→ **GOAL**: Restate the data exactly as given and keep the pictures out.

→ **MATERIAL**:
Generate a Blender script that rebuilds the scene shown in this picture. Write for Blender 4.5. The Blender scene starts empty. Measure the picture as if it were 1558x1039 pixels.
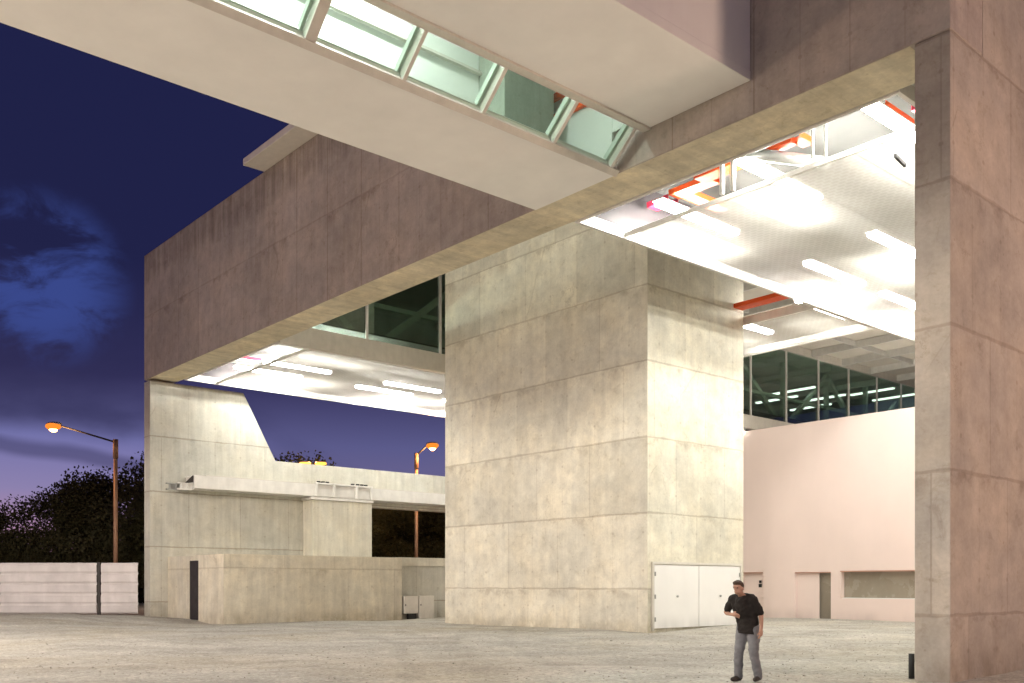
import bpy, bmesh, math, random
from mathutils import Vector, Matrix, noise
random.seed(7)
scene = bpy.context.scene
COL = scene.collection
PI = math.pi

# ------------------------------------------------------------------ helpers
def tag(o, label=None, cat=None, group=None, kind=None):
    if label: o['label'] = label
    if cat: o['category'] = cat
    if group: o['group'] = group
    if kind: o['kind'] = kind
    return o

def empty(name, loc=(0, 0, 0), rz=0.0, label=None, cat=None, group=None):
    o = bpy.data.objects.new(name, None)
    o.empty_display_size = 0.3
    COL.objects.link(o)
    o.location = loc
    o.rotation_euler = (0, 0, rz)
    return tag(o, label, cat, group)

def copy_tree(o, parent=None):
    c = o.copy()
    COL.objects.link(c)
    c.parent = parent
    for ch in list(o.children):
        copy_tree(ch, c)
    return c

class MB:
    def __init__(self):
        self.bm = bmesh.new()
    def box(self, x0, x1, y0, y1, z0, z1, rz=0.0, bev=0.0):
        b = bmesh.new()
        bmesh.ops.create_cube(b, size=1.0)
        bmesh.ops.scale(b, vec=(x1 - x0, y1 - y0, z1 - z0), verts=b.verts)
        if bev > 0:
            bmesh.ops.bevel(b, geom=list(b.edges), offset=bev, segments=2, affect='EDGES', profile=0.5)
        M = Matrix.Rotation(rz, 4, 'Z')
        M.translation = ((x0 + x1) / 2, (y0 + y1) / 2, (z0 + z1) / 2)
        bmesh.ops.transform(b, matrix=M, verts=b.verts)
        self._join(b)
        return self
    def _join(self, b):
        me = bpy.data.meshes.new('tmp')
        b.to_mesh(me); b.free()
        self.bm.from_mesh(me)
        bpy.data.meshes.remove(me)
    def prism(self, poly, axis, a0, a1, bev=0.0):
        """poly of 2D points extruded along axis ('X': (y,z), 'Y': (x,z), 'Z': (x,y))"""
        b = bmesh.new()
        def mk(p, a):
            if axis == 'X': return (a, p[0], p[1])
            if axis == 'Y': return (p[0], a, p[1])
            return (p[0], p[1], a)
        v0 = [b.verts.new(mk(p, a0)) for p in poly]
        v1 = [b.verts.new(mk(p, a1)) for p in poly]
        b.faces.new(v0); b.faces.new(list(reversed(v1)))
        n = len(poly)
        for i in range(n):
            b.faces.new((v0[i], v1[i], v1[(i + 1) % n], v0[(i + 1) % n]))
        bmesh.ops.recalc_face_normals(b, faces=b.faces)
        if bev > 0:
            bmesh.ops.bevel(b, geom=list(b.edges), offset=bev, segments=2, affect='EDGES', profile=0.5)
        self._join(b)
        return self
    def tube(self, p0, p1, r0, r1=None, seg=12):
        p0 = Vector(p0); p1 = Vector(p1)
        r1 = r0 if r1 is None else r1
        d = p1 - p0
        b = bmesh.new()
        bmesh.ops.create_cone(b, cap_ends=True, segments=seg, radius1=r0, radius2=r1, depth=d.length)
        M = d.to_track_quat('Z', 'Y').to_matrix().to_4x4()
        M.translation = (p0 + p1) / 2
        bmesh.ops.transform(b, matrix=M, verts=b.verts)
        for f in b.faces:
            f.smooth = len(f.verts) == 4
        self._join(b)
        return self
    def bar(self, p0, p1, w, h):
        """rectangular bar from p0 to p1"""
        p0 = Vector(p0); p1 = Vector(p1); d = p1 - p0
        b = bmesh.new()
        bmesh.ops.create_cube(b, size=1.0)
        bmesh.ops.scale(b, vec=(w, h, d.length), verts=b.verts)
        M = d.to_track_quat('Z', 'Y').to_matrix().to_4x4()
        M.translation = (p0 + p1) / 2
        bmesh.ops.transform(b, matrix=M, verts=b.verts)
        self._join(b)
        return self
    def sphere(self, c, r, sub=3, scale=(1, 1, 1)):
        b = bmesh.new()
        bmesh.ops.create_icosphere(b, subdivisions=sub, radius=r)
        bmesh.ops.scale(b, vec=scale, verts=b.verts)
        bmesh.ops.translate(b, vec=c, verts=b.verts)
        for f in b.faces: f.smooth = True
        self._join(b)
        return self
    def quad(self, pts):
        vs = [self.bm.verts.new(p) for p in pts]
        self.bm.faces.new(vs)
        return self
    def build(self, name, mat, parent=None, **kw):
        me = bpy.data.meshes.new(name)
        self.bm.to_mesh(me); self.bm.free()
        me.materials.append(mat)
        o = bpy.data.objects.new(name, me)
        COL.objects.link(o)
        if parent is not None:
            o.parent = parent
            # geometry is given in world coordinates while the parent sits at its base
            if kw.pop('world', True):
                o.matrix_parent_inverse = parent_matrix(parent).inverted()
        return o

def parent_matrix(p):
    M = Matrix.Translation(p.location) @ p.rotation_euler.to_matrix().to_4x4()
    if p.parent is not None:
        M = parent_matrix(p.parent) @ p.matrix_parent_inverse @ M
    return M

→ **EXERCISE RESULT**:
Generate a Blender script that rebuilds the scene shown in this picture. Write for Blender 4.5. The Blender scene starts empty. Measure the picture as if it were 1558x1039 pixels.
import bpy, bmesh, math, random
from mathutils import Vector, Matrix, noise
random.seed(7)
scene = bpy.context.scene
COL = scene.collection
PI = math.pi

# ------------------------------------------------------------------ helpers
def tag(o, label=None, cat=None, group=None, kind=None):
    if label: o['label'] = label
    if cat: o['category'] = cat
    if group: o['group'] = group
    if kind: o['kind'] = kind
    return o

def empty(name, loc=(0, 0, 0), rz=0.0, label=None, cat=None, group=None):
    o = bpy.data.objects.new(name, None)
    o.empty_display_size = 0.3
    COL.objects.link(o)
    o.location = loc
    o.rotation_euler = (0, 0, rz)
    return tag(o, label, cat, group)

def copy_tree(o, parent=None):
    c = o.copy()
    COL.objects.link(c)
    c.parent = parent
    for ch in list(o.children):
        copy_tree(ch, c)
    return c

class MB:
    def __init__(self):
        self.bm = bmesh.new()
    def box(self, x0, x1, y0, y1, z0, z1, rz=0.0, bev=0.0):
        b = bmesh.new()
        bmesh.ops.create_cube(b, size=1.0)
        bmesh.ops.scale(b, vec=(x1 - x0, y1 - y0, z1 - z0), verts=b.verts)
        if bev > 0:
            bmesh.ops.bevel(b, geom=list(b.edges), offset=bev, segments=2, affect='EDGES', profile=0.5)
        M = Matrix.Rotation(rz, 4, 'Z')
        M.translation = ((x0 + x1) / 2, (y0 + y1) / 2, (z0 + z1) / 2)
        bmesh.ops.transform(b, matrix=M, verts=b.verts)
        self._join(b)
        return self
    def _join(self, b):
        me = bpy.data.meshes.new('tmp')
        b.to_mesh(me); b.free()
        self.bm.from_mesh(me)
        bpy.data.meshes.remove(me)
    def prism(self, poly, axis, a0, a1, bev=0.0):
        """poly of 2D points extruded along axis ('X': (y,z), 'Y': (x,z), 'Z': (x,y))"""
        b = bmesh.new()
        def mk(p, a):
            if axis == 'X': return (a, p[0], p[1])
            if axis == 'Y': return (p[0], a, p[1])
            return (p[0], p[1], a)
        v0 = [b.verts.new(mk(p, a0)) for p in poly]
        v1 = [b.verts.new(mk(p, a1)) for p in poly]
        b.faces.new(v0); b.faces.new(list(reversed(v1)))
        n = len(poly)
        for i in range(n):
            b.faces.new((v0[i], v1[i], v1[(i + 1) % n], v0[(i + 1) % n]))
        bmesh.ops.recalc_face_normals(b, faces=b.faces)
        if bev > 0:
            bmesh.ops.bevel(b, geom=list(b.edges), offset=bev, segments=2, affect='EDGES', profile=0.5)
        self._join(b)
        return self
    def tube(self, p0, p1, r0, r1=None, seg=12):
        p0 = Vector(p0); p1 = Vector(p1)
        r1 = r0 if r1 is None else r1
        d = p1 - p0
        b = bmesh.new()
        bmesh.ops.create_cone(b, cap_ends=True, segments=seg, radius1=r0, radius2=r1, depth=d.length)
        M = d.to_track_quat('Z', 'Y').to_matrix().to_4x4()
        M.translation = (p0 + p1) / 2
        bmesh.ops.transform(b, matrix=M, verts=b.verts)
        for f in b.faces:
            f.smooth = len(f.verts) == 4
        self._join(b)
        return self
    def bar(self, p0, p1, w, h):
        """rectangular bar from p0 to p1"""
        p0 = Vector(p0); p1 = Vector(p1); d = p1 - p0
        b = bmesh.new()
        bmesh.ops.create_cube(b, size=1.0)
        bmesh.ops.scale(b, vec=(w, h, d.length), verts=b.verts)
        M = d.to_track_quat('Z', 'Y').to_matrix().to_4x4()
        M.translation = (p0 + p1) / 2
        bmesh.ops.transform(b, matrix=M, verts=b.verts)
        self._join(b)
        return self
    def sphere(self, c, r, sub=3, scale=(1, 1, 1)):
        b = bmesh.new()
        bmesh.ops.create_icosphere(b, subdivisions=sub, radius=r)
        bmesh.ops.scale(b, vec=scale, verts=b.verts)
        bmesh.ops.translate(b, vec=c, verts=b.verts)
        for f in b.faces: f.smooth = True
        self._join(b)
        return self
    def quad(self, pts):
        vs = [self.bm.verts.new(p) for p in pts]
        self.bm.faces.new(vs)
        return self
    def build(self, name, mat, parent=None, **kw):
        me = bpy.data.meshes.new(name)
        self.bm.to_mesh(me); self.bm.free()
        me.materials.append(mat)
        o = bpy.data.objects.new(name, me)
        COL.objects.link(o)
        if parent is not None:
            o.parent = parent
            # geometry is given in world coordinates while the parent sits at its base
            if kw.pop('world', True):
                o.matrix_parent_inverse = parent_matrix(parent).inverted()
        return o

def parent_matrix(p):
    M = Matrix.Translation(p.location) @ p.rotation_euler.to_matrix().to_4x4()
    if p.parent is not None:
        M = parent_matrix(p.parent) @ p.matrix_parent_inverse @ M
    return M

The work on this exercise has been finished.